Libraries still do what they did in Carnegie's day, at least in principle. In the words of ALA president Michael Gorman, their mission is "to select, acquire, give access to, and preserve the records of human civilization and to provide instruction and assistance in the use of those records." In the view of scholar Siva Vaidhyanathan, author of The Anarchist in the Library (Basic Books, 2004), "a library is a temple to the antielitist notion that knowledge should be cheap if not free." How many inventors, artists, farmers, healers, bus drivers, teachers, and writers have been nurtured in public libraries, made important discoveries there, or simply survived, thanks to these welcoming spaces? More important, how many will in the future?

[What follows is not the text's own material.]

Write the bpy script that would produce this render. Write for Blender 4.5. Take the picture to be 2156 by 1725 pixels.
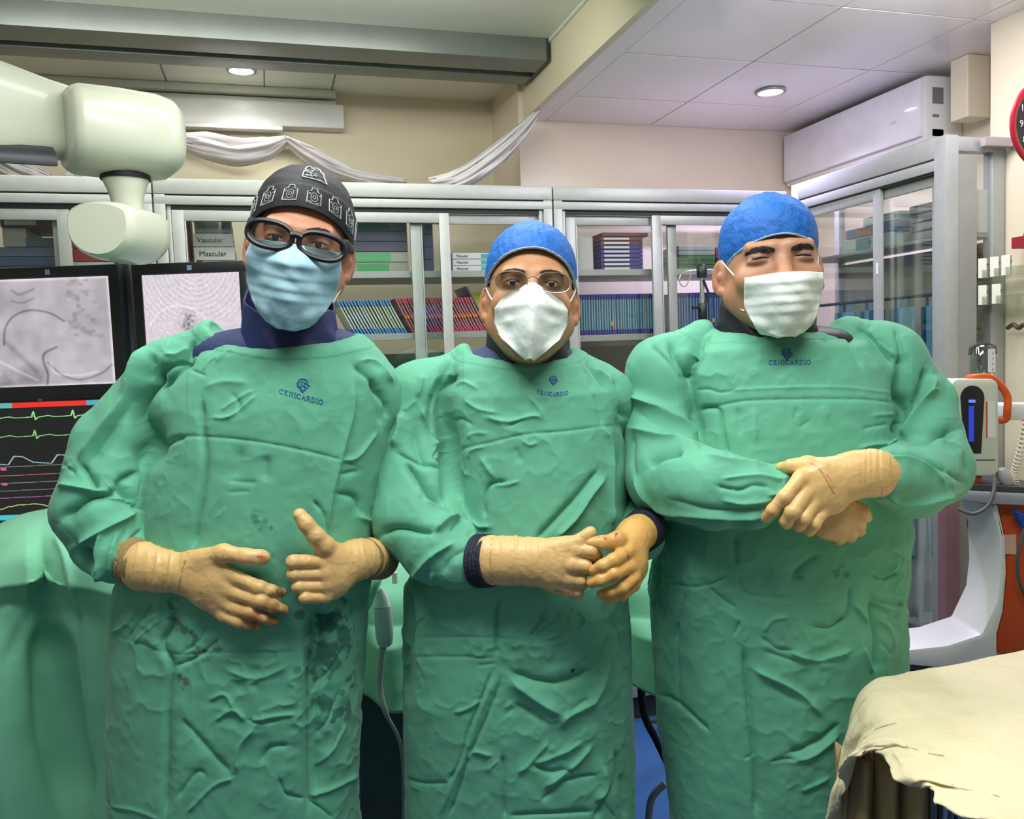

The question arises because libraries have entered an era of change, evidenced most dramatically by widespread cutbacks and closings. In Salinas, California, birthplace of John Steinbeck, a funding shortfall nearly closed the city's three libraries this spring, including the branches named after the writer and the labor activist Cesar Chavez. After a national outcry, a fund-raising campaign kept the libraries open at a reduced level of service. Earlier this year, Philadelphia's library director ordered 20 of 49 branches turned into so-called "express libraries" that would be open only in the afternoons and be staffed by nonlibrarians, a move accompanied by layoffs. Responding to the librarians' union, a judge stopped the partially completed process at least until July 1. Other such crises are springing up from coast to coast.
Can libraries muster the political support they need to be funded adequately? Ralph Nader has called for federal library help, noting "an aircraft carrier currently costs about $4 billion, while libraries currently receive about $110 million yearly." One obstacle, writes library advocate Ed D'Angelo (www.blackcrow.us), is that policy makers increasingly view public libraries as "an inessential social service for the unemployed, or even as frivolous entertainment."